■ **Task goal**: Restate the entries word for word, omitting nothing.
*** Record extracts
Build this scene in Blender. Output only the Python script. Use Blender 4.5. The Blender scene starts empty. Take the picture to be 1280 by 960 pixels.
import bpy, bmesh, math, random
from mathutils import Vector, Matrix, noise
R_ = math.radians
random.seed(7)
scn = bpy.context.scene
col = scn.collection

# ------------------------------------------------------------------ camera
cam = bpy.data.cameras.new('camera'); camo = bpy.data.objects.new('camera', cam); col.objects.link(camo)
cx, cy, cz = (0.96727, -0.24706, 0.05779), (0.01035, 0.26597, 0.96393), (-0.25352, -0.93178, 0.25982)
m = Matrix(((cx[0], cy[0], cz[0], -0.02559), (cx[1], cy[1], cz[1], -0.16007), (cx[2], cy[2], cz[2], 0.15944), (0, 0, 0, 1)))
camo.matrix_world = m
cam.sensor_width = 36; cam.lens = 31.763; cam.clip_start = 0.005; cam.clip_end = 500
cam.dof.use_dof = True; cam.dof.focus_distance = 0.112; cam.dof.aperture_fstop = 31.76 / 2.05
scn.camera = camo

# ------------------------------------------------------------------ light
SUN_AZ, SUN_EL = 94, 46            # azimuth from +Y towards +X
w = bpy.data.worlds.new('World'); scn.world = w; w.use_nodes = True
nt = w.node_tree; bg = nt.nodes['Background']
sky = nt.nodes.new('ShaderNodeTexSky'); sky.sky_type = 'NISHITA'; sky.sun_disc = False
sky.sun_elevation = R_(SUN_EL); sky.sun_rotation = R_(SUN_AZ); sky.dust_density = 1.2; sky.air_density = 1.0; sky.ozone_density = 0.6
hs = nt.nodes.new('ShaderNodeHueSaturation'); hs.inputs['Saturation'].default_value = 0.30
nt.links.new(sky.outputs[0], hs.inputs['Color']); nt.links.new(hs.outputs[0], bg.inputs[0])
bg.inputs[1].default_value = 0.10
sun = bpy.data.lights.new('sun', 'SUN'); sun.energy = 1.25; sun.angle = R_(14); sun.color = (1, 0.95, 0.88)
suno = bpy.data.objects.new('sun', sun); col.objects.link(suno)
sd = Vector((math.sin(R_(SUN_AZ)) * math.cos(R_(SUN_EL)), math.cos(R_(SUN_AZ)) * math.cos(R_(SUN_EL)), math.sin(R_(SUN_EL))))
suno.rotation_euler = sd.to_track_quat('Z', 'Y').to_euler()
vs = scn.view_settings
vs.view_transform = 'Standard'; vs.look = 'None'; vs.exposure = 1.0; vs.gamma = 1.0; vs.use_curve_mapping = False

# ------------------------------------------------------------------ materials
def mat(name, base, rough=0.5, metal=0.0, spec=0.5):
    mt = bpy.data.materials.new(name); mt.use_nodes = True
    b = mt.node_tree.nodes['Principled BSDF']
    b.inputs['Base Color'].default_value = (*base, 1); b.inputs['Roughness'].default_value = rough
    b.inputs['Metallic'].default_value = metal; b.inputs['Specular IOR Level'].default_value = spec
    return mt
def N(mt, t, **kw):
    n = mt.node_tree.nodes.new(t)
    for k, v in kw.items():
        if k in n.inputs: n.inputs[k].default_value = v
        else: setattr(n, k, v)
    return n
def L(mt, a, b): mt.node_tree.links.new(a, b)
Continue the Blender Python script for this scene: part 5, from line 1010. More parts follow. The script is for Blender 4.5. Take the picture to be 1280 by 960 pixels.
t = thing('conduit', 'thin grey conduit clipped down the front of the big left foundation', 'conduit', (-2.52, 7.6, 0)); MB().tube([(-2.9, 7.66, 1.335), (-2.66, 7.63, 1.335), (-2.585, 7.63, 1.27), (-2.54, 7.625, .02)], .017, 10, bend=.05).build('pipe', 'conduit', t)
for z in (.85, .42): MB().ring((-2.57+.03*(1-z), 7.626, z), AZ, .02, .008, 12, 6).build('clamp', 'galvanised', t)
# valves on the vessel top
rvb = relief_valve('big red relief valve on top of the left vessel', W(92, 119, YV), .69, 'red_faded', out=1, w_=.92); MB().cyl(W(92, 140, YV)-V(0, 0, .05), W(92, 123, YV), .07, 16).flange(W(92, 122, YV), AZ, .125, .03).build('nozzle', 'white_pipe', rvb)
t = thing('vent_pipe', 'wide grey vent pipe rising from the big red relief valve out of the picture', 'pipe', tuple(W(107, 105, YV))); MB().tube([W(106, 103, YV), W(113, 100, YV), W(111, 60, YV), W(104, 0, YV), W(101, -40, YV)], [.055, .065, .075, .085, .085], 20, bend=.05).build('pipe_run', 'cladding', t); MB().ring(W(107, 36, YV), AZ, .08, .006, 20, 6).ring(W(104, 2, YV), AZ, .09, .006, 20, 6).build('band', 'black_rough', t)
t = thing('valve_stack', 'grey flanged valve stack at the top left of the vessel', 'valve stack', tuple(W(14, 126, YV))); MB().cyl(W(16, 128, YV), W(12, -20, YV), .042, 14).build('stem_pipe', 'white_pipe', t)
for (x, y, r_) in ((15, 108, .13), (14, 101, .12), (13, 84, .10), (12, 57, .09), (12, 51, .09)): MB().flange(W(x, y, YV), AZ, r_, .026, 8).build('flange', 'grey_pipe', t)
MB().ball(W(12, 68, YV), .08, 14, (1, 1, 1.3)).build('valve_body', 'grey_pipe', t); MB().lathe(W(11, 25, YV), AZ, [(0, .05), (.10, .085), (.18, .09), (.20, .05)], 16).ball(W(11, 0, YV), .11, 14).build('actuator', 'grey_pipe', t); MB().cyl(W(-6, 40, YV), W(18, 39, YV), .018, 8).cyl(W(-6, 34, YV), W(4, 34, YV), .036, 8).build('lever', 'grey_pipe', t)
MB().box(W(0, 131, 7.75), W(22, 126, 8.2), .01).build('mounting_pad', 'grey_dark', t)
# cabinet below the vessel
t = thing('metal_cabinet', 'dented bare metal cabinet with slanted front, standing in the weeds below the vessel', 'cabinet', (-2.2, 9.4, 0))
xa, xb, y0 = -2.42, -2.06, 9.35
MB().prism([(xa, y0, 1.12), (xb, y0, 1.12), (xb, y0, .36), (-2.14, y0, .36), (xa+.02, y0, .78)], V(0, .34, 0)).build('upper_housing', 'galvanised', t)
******
■ **Result for this exercise**:
Build this scene in Blender. Output only the Python script. Use Blender 4.5. The Blender scene starts empty. Take the picture to be 1280 by 960 pixels.
import bpy, bmesh, math, random
from mathutils import Vector, Matrix, noise
R_ = math.radians
random.seed(7)
scn = bpy.context.scene
col = scn.collection

# ------------------------------------------------------------------ camera
cam = bpy.data.cameras.new('camera'); camo = bpy.data.objects.new('camera', cam); col.objects.link(camo)
cx, cy, cz = (0.96727, -0.24706, 0.05779), (0.01035, 0.26597, 0.96393), (-0.25352, -0.93178, 0.25982)
m = Matrix(((cx[0], cy[0], cz[0], -0.02559), (cx[1], cy[1], cz[1], -0.16007), (cx[2], cy[2], cz[2], 0.15944), (0, 0, 0, 1)))
camo.matrix_world = m
cam.sensor_width = 36; cam.lens = 31.763; cam.clip_start = 0.005; cam.clip_end = 500
cam.dof.use_dof = True; cam.dof.focus_distance = 0.112; cam.dof.aperture_fstop = 31.76 / 2.05
scn.camera = camo

# ------------------------------------------------------------------ light
SUN_AZ, SUN_EL = 94, 46            # azimuth from +Y towards +X
w = bpy.data.worlds.new('World'); scn.world = w; w.use_nodes = True
nt = w.node_tree; bg = nt.nodes['Background']
sky = nt.nodes.new('ShaderNodeTexSky'); sky.sky_type = 'NISHITA'; sky.sun_disc = False
sky.sun_elevation = R_(SUN_EL); sky.sun_rotation = R_(SUN_AZ); sky.dust_density = 1.2; sky.air_density = 1.0; sky.ozone_density = 0.6
hs = nt.nodes.new('ShaderNodeHueSaturation'); hs.inputs['Saturation'].default_value = 0.30
nt.links.new(sky.outputs[0], hs.inputs['Color']); nt.links.new(hs.outputs[0], bg.inputs[0])
bg.inputs[1].default_value = 0.10
sun = bpy.data.lights.new('sun', 'SUN'); sun.energy = 1.25; sun.angle = R_(14); sun.color = (1, 0.95, 0.88)
suno = bpy.data.objects.new('sun', sun); col.objects.link(suno)
sd = Vector((math.sin(R_(SUN_AZ)) * math.cos(R_(SUN_EL)), math.cos(R_(SUN_AZ)) * math.cos(R_(SUN_EL)), math.sin(R_(SUN_EL))))
suno.rotation_euler = sd.to_track_quat('Z', 'Y').to_euler()
vs = scn.view_settings
vs.view_transform = 'Standard'; vs.look = 'None'; vs.exposure = 1.0; vs.gamma = 1.0; vs.use_curve_mapping = False

# ------------------------------------------------------------------ materials
def mat(name, base, rough=0.5, metal=0.0, spec=0.5):
    mt = bpy.data.materials.new(name); mt.use_nodes = True
    b = mt.node_tree.nodes['Principled BSDF']
    b.inputs['Base Color'].default_value = (*base, 1); b.inputs['Roughness'].default_value = rough
    b.inputs['Metallic'].default_value = metal; b.inputs['Specular IOR Level'].default_value = spec
    return mt
def N(mt, t, **kw):
    n = mt.node_tree.nodes.new(t)
    for k, v in kw.items():
        if k in n.inputs: n.inputs[k].default_value = v
        else: setattr(n, k, v)
    return n
def L(mt, a, b): mt.node_tree.links.new(a, b)
Continue the Blender Python script for this scene: part 5, from line 1010. More parts follow. The script is for Blender 4.5. Take the picture to be 1280 by 960 pixels.
t = thing('conduit', 'thin grey conduit clipped down the front of the big left foundation', 'conduit', (-2.52, 7.6, 0)); MB().tube([(-2.9, 7.66, 1.335), (-2.66, 7.63, 1.335), (-2.585, 7.63, 1.27), (-2.54, 7.625, .02)], .017, 10, bend=.05).build('pipe', 'conduit', t)
for z in (.85, .42): MB().ring((-2.57+.03*(1-z), 7.626, z), AZ, .02, .008, 12, 6).build('clamp', 'galvanised', t)
# valves on the vessel top
rvb = relief_valve('big red relief valve on top of the left vessel', W(92, 119, YV), .69, 'red_faded', out=1, w_=.92); MB().cyl(W(92, 140, YV)-V(0, 0, .05), W(92, 123, YV), .07, 16).flange(W(92, 122, YV), AZ, .125, .03).build('nozzle', 'white_pipe', rvb)
t = thing('vent_pipe', 'wide grey vent pipe rising from the big red relief valve out of the picture', 'pipe', tuple(W(107, 105, YV))); MB().tube([W(106, 103, YV), W(113, 100, YV), W(111, 60, YV), W(104, 0, YV), W(101, -40, YV)], [.055, .065, .075, .085, .085], 20, bend=.05).build('pipe_run', 'cladding', t); MB().ring(W(107, 36, YV), AZ, .08, .006, 20, 6).ring(W(104, 2, YV), AZ, .09, .006, 20, 6).build('band', 'black_rough', t)
t = thing('valve_stack', 'grey flanged valve stack at the top left of the vessel', 'valve stack', tuple(W(14, 126, YV))); MB().cyl(W(16, 128, YV), W(12, -20, YV), .042, 14).build('stem_pipe', 'white_pipe', t)
for (x, y, r_) in ((15, 108, .13), (14, 101, .12), (13, 84, .10), (12, 57, .09), (12, 51, .09)): MB().flange(W(x, y, YV), AZ, r_, .026, 8).build('flange', 'grey_pipe', t)
MB().ball(W(12, 68, YV), .08, 14, (1, 1, 1.3)).build('valve_body', 'grey_pipe', t); MB().lathe(W(11, 25, YV), AZ, [(0, .05), (.10, .085), (.18, .09), (.20, .05)], 16).ball(W(11, 0, YV), .11, 14).build('actuator', 'grey_pipe', t); MB().cyl(W(-6, 40, YV), W(18, 39, YV), .018, 8).cyl(W(-6, 34, YV), W(4, 34, YV), .036, 8).build('lever', 'grey_pipe', t)
MB().box(W(0, 131, 7.75), W(22, 126, 8.2), .01).build('mounting_pad', 'grey_dark', t)
# cabinet below the vessel
t = thing('metal_cabinet', 'dented bare metal cabinet with slanted front, standing in the weeds below the vessel', 'cabinet', (-2.2, 9.4, 0))
xa, xb, y0 = -2.42, -2.06, 9.35
MB().prism([(xa, y0, 1.12), (xb, y0, 1.12), (xb, y0, .36), (-2.14, y0, .36), (xa+.02, y0, .78)], V(0, .34, 0)).build('upper_housing', 'galvanised', t)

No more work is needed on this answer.